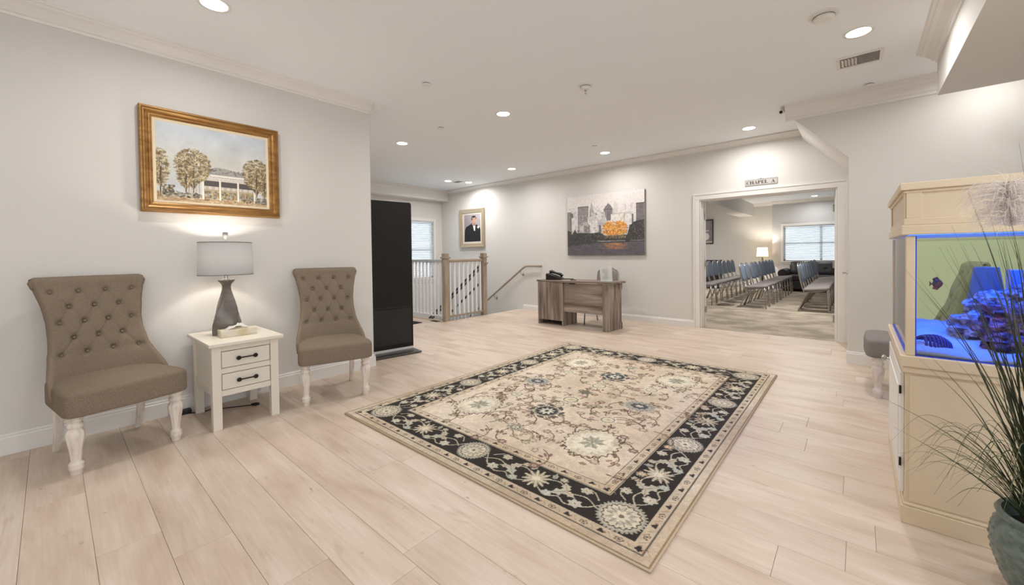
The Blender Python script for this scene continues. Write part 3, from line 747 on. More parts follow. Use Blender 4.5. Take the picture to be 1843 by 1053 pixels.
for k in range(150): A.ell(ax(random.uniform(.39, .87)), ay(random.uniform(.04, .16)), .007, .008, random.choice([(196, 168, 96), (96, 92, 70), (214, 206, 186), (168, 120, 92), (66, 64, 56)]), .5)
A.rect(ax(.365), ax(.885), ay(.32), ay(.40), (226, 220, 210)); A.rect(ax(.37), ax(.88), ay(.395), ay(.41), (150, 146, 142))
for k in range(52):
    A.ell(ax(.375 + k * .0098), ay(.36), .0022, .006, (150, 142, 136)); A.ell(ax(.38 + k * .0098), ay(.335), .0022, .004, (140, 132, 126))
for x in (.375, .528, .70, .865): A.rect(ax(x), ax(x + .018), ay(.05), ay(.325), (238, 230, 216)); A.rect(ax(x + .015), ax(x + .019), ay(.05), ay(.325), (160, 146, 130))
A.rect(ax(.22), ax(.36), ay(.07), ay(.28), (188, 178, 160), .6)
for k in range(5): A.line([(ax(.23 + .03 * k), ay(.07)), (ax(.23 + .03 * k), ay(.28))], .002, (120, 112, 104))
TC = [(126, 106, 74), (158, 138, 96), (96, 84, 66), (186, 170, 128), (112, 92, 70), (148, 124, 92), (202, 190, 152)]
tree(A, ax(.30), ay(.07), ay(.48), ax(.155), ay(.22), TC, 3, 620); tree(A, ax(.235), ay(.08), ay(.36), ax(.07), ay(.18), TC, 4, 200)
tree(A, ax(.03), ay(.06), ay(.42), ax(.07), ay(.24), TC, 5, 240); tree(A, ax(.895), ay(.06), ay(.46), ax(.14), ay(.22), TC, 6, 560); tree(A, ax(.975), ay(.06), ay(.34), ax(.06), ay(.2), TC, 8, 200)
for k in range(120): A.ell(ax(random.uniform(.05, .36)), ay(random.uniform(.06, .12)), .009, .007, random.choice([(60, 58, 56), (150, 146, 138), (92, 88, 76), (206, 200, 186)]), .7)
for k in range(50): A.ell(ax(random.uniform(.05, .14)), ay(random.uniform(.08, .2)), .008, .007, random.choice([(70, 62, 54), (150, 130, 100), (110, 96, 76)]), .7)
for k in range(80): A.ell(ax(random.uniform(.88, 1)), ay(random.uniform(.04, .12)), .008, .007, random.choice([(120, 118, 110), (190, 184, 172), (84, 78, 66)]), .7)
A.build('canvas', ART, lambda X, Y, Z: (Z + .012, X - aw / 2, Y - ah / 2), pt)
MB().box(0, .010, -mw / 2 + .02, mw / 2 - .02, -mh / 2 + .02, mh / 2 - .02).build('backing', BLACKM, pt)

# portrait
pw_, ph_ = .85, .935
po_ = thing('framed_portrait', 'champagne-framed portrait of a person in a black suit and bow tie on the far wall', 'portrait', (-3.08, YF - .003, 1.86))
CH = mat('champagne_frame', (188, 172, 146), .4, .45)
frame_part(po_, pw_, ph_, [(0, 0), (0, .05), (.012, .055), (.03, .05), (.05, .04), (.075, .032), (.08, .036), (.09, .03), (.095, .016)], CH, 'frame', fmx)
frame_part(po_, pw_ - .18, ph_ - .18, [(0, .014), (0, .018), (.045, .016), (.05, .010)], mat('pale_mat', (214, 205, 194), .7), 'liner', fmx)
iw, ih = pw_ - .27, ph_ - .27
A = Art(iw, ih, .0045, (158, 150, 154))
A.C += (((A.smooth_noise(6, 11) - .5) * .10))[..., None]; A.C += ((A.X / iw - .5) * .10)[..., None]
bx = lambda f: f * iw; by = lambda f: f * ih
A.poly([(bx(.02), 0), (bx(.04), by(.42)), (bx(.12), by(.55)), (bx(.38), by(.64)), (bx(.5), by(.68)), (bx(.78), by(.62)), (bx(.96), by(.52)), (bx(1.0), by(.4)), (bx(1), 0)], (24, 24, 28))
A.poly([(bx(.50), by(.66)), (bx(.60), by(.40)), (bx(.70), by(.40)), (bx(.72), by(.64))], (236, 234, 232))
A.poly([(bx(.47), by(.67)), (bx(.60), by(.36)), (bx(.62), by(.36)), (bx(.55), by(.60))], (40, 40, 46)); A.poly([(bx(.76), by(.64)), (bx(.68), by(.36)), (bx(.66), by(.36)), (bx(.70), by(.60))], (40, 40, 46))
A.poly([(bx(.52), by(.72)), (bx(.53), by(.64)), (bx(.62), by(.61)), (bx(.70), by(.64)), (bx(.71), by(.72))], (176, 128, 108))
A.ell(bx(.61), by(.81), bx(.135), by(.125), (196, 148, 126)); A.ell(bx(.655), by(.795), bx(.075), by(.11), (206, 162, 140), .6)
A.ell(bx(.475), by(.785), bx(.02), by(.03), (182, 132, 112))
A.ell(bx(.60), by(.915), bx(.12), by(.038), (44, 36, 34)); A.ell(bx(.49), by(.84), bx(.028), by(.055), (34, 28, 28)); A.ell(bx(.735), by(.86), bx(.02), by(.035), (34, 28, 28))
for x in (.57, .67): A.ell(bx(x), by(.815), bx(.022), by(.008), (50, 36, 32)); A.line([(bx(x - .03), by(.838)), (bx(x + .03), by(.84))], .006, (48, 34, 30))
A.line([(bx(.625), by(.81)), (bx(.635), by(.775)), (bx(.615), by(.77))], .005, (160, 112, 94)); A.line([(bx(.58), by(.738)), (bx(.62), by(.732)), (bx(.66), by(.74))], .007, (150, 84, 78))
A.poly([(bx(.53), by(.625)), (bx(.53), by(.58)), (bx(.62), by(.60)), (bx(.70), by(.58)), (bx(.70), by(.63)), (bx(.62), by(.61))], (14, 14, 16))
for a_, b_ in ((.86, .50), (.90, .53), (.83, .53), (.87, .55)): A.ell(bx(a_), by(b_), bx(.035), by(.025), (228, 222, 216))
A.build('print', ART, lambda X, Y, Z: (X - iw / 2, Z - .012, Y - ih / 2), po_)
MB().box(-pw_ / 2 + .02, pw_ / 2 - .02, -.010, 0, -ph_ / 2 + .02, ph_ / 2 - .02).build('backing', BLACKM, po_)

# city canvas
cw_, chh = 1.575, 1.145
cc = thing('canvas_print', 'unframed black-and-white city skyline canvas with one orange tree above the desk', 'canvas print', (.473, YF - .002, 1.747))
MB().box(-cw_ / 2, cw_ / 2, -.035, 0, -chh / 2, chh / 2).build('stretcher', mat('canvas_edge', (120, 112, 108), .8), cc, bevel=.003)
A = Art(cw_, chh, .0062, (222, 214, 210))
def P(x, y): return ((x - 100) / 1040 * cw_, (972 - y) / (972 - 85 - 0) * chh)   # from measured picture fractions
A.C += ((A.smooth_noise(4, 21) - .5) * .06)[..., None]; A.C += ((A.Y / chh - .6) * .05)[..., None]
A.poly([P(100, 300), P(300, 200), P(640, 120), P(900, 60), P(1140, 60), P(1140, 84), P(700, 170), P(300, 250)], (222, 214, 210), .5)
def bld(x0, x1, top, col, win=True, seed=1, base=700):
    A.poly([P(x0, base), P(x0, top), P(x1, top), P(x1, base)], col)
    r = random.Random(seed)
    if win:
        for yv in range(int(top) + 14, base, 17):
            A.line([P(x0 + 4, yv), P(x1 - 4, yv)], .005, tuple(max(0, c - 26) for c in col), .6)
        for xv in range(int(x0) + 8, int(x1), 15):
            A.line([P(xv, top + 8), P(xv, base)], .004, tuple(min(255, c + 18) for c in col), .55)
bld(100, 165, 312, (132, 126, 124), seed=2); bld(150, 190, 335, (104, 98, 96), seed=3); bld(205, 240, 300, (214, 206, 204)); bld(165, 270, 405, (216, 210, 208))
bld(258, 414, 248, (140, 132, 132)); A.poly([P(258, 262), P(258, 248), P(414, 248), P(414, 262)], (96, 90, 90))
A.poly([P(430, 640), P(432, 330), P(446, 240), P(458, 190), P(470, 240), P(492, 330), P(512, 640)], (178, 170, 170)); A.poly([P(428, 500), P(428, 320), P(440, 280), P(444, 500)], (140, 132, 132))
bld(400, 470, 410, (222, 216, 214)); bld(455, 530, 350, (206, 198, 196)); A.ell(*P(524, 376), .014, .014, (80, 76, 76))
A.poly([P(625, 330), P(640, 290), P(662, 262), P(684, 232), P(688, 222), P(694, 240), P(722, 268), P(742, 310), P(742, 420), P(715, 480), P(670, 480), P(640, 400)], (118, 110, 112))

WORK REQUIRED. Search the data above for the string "picture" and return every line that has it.

OUTPUT.
The Blender Python script for this scene continues. Write part 3, from line 747 on. More parts follow. Use Blender 4.5. Take the picture to be 1843 by 1053 pixels.
def P(x, y): return ((x - 100) / 1040 * cw_, (972 - y) / (972 - 85 - 0) * chh)   # from measured picture fractions